A further or additional way of realizing the processing unit is to add additives that reduce the vapor pressure of the coolant. If, for example, water is used as a coolant, the vapor pressure can be reduced, e.g., through the addition of substances (e.g., salts) with a correspondingly hygroscopic action. A similar effect can also be achieved by adding a liquid to water.

Substances that are miscible with water can thereby be added, whereby a solution is produced, the vapor pressure of which can be lower than that of pure water. Likewise substances that are not miscible with water can be added. The lowering of the surface can lead to a reduction of the vapor pressure. This means that even at higher coolant temperatures, the evaporation of the water can be reduced so far that the condensation of the indoor air humidity on the surface of the coolant predominates and no moisture is transferred to the room air. In fact, moisture is removed from the room air. The concentration of the added substances (e.g., hygroscopic salts) that reduce the vapor pressure is thereby reduced so that a regeneration of the coolant must take place. These substances can be added again in the processing unit.

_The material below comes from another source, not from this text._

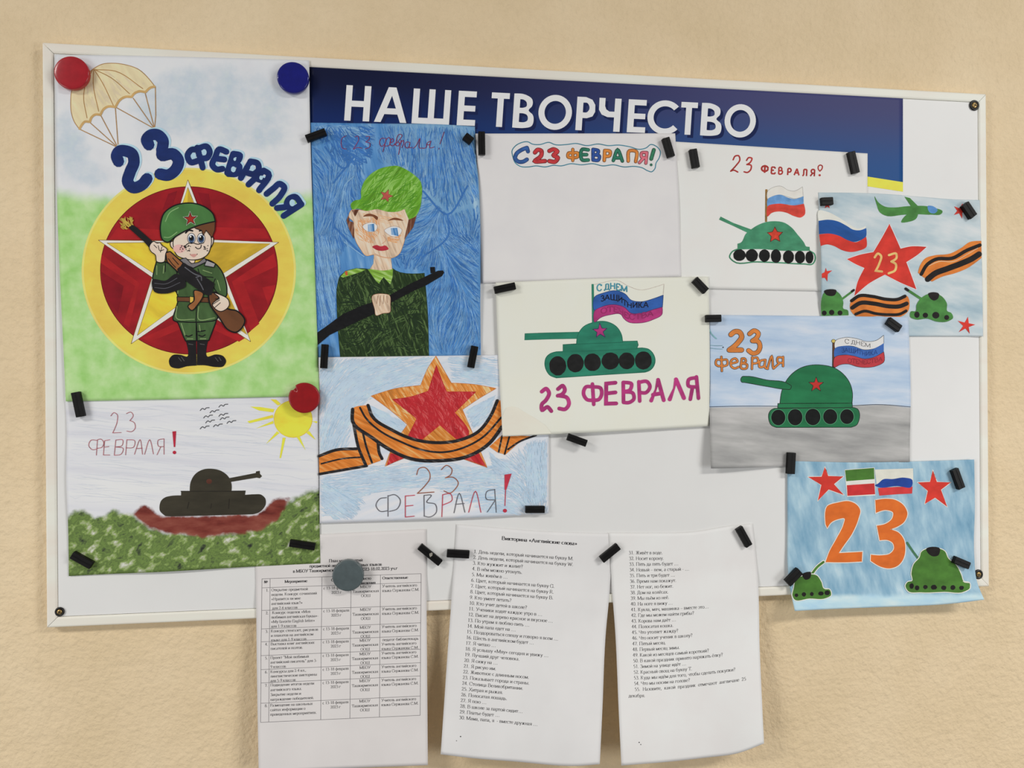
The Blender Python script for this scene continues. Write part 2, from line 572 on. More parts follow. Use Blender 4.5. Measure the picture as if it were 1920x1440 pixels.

However, for continuous operation it is particularly expedient to expel water absorbed by the coolant in the processing unit, e.g., by evaporation or ice crystal formation, thus reestablishing the original concentration of the additions. Admittedly, this is associated with a certain energy expenditure. For evaporation, the coolant must be either heated or exposed to a lower ambient pressure. For the regeneration of the coolant through ice crystal formation, it must be further cooled and the ice skimmed off. However, these measures can also take place in a side stream that is subsequently mixed with the main stream.

A stable and quiet flow is achieved if additives that avoid turbulences in the flow are added to the coolant. If water is used as the coolant, long-chain polymers are suitable for laminarizing the flow. Such additives suppress the formation of microeddies and thus produce a low-friction and low-noise laminar flow, even with higher Reynolds numbers.

Irrespective of additives that avoid turbulences in the flow, additives with a biocide action are also conceivable. This means hygiene problems can be avoided. For increased acceptance of the device according to the invention, suitable odor-active substances can also be added to the coolant. The addition of other substances to increase the capacity of the coolant to absorb contaminants in the room air is also conceivable.

BRIEF DESCRIPTION OF THE DRAWINGS

FIG. 1 shows an exemplary embodiment of the present invention.

DETAILED DESCRIPTION OF THE PRESENT INVENTION

The sketch according to FIG. 1 is designed to explain an exemplary embodiment. Water is guided with the pump 1 through the feed line 2 to a horizontal pipe 3, which has an aperture slot on the underside. The water flows out through this aperture slot as a water film 4. A collecting tank 5 is attached below, from which the water is pumped back to the pump 1 through the drain line 6. The water is pumped again from the pump 1 to the feed line 2, during which it is cooled again in the cooler 7 arranged after the pump 2.